Дигитальный объект может восприниматься так, как воспринимается природная объективность – видимые и красочные формы бытия, тексты, операционные системы, бинарные коды, поля и элементарные частицы. Но этот тип редукционизма не скажет много об этом мире60.
Если следовать генезису дигитальных объектов, возникает понимание того, что объекты формируют ту среду, в которой живет человек, и дают нам новую интерпретацию бытия в дигитальной среде61.
В этой среде возникают своя система письма и чтения и пути экстериоризации, дающие ключ к пониманию ухода от анализа естественных и частично технических объектов.
«Паутина» с момента своего возникновения понималась как пространство имен или как именное пространство, поэтому можно говорить о поворотном пункте метафизики и глубокой модификации ее смысла. Семиотические объекты, такие как философские понятия, обретают черты, подобные техническим объектам. Это позволило теоретические поля различных эпистемологий и онтологий рассматривать в качестве частей общего охватывающего пространства науки референции62. Человек в качестве подлинного универсума заимствует из нее слова и тексты, создавая из них свой мир, подлинность которого удостоверяется его видимой мудростью. На самом деле, коль скоро философские идеи приобретают функциональный характер, становится гораздо легче заставить их сосуществовать, признавая, что «третье дано», не отрекаясь при этом от логического требования последовательности.
Так что такое подлинность? Подлинность превращается в эффективность построения своего мира в «паутине». Этой цели и подчиняется культ истины, переставая тем самым быть приоритетным культом объективного знания. Данная объективная реальность утрачивает самодовлеющий характер. Она превращается в материал, в средство формирования ресурса. В этом смысле внешняя реальность – это всего лишь хаос, пополняющий ресурс. Внутренняя структура, порядок, гармония или дисгармония не имеют самостоятельного смысла. Смысл имеет характер ресурса.
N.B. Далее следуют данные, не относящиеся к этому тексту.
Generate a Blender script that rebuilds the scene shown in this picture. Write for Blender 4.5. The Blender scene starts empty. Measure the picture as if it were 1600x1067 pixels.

Это значит, что из ресурса можно получать самые различные следствия в зависимости от субъективных устремлений пользователя. Многообразие пользователей превращает ресурс в своеобразный исток хаотичных следствий. Два взаимосвязанных тезиса: «хаос – это исток ресурса» и «ресурс – это исток хаоса» образует действительность оксюморонной реальности. Если это реальность универсума, то как возможна философская система, относящаяся к сущности этой реальности, и как возможна ее объясняющая и предсказывающая сила?